I happen to love Quentin Tarantino (his is one of the few Blu-ray box sets I feel tempted to purchase), and so found little fault with his latest endeavor, which employs his usual devices in a revenge epic set in the pre-Civil War South. Django (Jamie Foxx) plays a slave freed at the outset by bounty hunter Dr. King Schultz (Christoph Waltz) on the condition that he help Schultz track down his latest assignment, whom only Django can identify. Once their business is concluded, Schultz agrees to help Django free his wife, currently owned by the vicious Calvin Candie (Leonardo DiCaprio) who runs a plantation called, of course, Candie Land.

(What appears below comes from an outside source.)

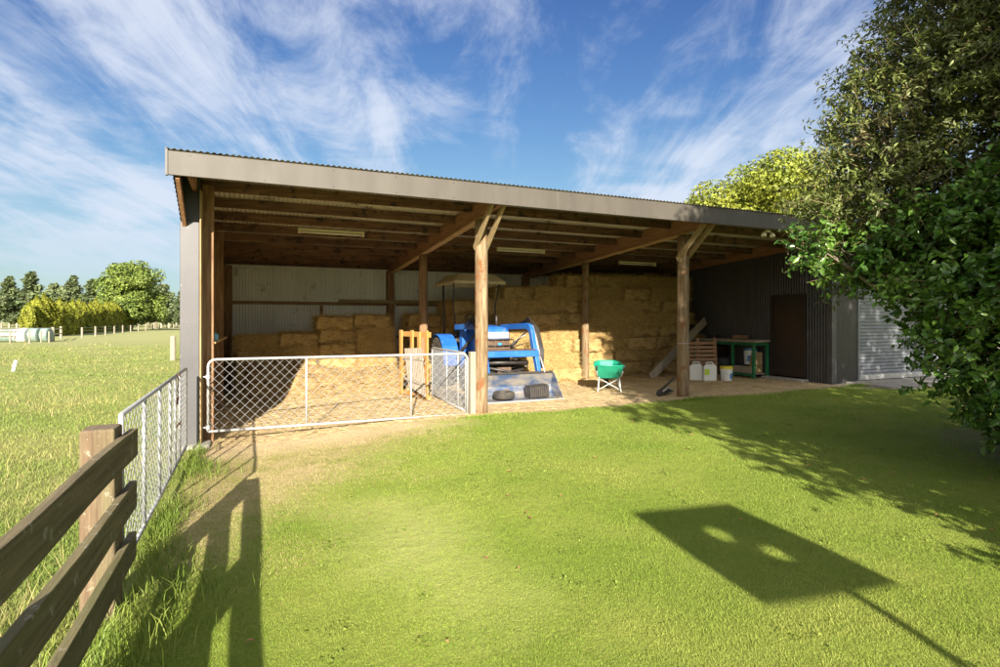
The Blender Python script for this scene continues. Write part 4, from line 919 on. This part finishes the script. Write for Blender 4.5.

Mayhem and brutality ensue, and it should come as no surprise that Tarantino is fairly graphic (though, interestingly, not as graphic as he could be) about the treatment of black men and women during slavery. But, like Inglourious Basterds before it, the cruelty of the era in which Django Unchained is set is merely a context for his characters’ actions, not the actual topic of the narrative. Tarantino has about as much to say about slavery here as he did about the Holocaust in Basterds, which is to say, not much. Although it’s worth noting that much of the tension (and, frankly, humor) of the film comes from white (and sometimes black) reactions to a black man in a position of authority, much less equality, making the films tonal analogue Blazing Saddles as much as any spaghetti western. And not since that film have we seen this many white characters uttering the N-word, if that sort of thing offends you (full disclosure: I’m black, and it didn’t).

What Tarantino does have to say overall isn’t quite as layered as his commentary on storytelling and the morally specious satisfaction audiences can take in violence that lay embedded in Basterds, but there are still some interesting threads about infantilization (the whites in the film, especially Candie, seem to view blacks as children more than animals) and some fairly common Tarantino riffs on performance and role-playing. For the most part, however, Tarantino seems to be reveling in the vibrant, if often ugly, characters he’s created and how they interact with one another, in particular Candie’s slave chief-of-staff, in a phenomenal performance by Samuel L. Jackson.

If you’ve never seen a Tarantino film before, it might be worth brushing up on some of his work before deciding if Django is worth a trip to the theater (which, if you are going to see it, is pretty essential given Robert Richardson’s glorious cinematography). If you have seen Tarantino’s work, then you already know what to expect and your decision should be easy.